- _What this task involves_
Both the line containing "Generate a Blender" and the line containing "face y = PT" belong in the copy, as do all lines between them, copied exactly; pictures do not.

* Start Provided material *

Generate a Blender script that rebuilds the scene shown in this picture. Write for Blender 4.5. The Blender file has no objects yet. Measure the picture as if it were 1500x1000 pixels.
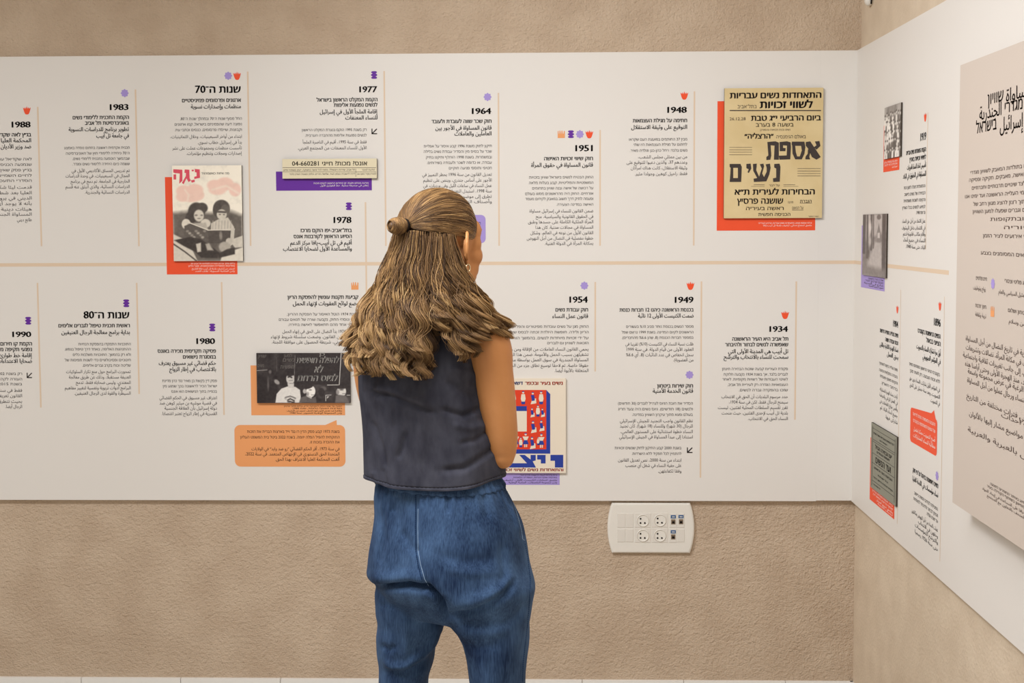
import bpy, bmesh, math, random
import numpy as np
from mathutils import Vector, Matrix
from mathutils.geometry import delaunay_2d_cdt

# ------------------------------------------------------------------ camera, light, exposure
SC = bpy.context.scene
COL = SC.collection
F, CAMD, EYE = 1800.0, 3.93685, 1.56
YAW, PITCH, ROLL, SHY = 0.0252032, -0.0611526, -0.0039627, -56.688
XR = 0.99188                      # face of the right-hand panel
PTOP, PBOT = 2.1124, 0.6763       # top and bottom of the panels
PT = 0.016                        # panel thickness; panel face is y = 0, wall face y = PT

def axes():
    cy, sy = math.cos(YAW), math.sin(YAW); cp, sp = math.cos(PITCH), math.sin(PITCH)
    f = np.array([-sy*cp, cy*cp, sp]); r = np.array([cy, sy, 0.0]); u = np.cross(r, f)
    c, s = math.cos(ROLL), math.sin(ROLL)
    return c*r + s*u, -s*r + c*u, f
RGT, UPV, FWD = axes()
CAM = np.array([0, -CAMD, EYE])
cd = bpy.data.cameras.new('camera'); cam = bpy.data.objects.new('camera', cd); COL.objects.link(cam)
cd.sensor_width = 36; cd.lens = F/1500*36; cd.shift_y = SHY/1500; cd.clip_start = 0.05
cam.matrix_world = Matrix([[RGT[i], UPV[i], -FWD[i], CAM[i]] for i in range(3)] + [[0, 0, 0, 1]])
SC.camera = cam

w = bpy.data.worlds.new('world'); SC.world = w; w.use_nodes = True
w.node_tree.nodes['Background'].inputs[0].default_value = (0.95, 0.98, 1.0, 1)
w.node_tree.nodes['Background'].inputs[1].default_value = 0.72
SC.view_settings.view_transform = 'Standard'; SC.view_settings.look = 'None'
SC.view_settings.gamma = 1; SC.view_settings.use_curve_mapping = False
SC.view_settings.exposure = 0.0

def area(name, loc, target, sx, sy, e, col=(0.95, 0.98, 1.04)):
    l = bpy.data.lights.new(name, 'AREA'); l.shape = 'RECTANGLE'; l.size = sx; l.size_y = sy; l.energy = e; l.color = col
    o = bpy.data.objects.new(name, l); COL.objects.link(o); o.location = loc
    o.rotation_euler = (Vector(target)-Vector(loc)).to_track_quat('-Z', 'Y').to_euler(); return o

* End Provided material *
* Start Provided material *

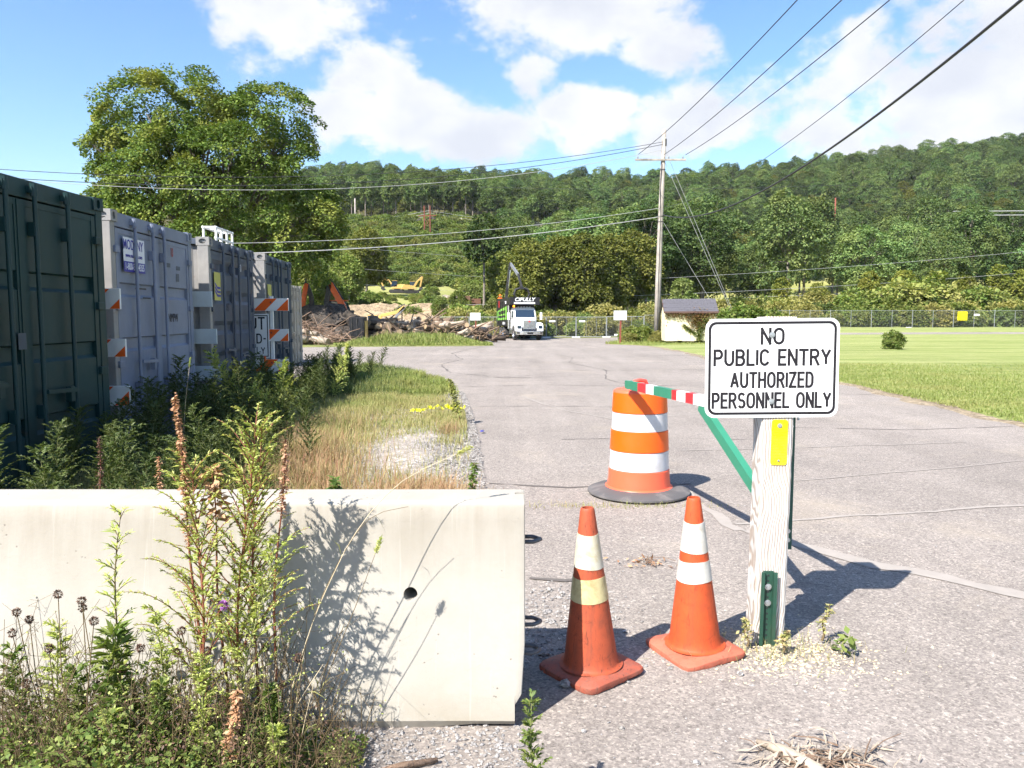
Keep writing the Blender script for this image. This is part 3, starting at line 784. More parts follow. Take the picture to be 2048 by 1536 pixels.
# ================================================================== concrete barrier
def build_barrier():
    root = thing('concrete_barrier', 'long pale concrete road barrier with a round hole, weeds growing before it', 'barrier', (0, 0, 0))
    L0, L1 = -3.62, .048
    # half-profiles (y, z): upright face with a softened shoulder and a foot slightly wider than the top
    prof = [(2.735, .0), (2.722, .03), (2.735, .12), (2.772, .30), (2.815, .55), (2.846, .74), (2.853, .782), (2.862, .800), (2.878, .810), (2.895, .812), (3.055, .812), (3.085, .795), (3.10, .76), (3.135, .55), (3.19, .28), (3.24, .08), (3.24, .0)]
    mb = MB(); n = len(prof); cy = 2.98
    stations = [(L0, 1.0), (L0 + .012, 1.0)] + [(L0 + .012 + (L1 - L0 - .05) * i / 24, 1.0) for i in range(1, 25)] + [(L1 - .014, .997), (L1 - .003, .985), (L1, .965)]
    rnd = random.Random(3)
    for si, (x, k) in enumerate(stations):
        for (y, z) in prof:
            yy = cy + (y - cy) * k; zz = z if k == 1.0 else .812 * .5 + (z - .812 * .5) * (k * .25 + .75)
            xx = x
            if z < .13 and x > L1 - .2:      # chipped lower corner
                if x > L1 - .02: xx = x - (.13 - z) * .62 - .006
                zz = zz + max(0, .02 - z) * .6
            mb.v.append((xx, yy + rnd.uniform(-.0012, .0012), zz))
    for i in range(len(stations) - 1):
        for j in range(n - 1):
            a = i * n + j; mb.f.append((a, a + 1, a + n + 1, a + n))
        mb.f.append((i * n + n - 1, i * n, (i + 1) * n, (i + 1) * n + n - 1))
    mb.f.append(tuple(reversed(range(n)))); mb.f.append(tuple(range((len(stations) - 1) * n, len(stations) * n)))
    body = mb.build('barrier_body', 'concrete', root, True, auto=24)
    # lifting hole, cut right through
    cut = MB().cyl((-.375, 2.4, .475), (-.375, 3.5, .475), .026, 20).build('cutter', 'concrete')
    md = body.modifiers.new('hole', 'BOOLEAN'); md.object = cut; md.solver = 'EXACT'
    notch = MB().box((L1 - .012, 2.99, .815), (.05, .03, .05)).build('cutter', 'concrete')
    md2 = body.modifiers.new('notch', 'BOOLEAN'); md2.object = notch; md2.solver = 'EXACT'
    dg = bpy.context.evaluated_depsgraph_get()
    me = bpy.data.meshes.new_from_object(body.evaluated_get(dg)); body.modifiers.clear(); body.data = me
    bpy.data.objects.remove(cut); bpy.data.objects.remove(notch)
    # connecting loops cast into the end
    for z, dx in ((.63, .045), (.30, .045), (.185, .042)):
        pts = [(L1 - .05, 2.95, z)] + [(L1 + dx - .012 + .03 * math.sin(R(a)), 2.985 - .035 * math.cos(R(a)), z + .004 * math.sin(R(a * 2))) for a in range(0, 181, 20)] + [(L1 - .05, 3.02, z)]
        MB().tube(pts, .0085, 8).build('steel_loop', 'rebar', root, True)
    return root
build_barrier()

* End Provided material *

- _Response to the task_
Generate a Blender script that rebuilds the scene shown in this picture. Write for Blender 4.5. The Blender file has no objects yet. Measure the picture as if it were 1500x1000 pixels.
import bpy, bmesh, math, random
import numpy as np
from mathutils import Vector, Matrix
from mathutils.geometry import delaunay_2d_cdt

# ------------------------------------------------------------------ camera, light, exposure
SC = bpy.context.scene
COL = SC.collection
F, CAMD, EYE = 1800.0, 3.93685, 1.56
YAW, PITCH, ROLL, SHY = 0.0252032, -0.0611526, -0.0039627, -56.688
XR = 0.99188                      # face of the right-hand panel
PTOP, PBOT = 2.1124, 0.6763       # top and bottom of the panels
PT = 0.016                        # panel thickness; panel face is y = 0, wall face y = PT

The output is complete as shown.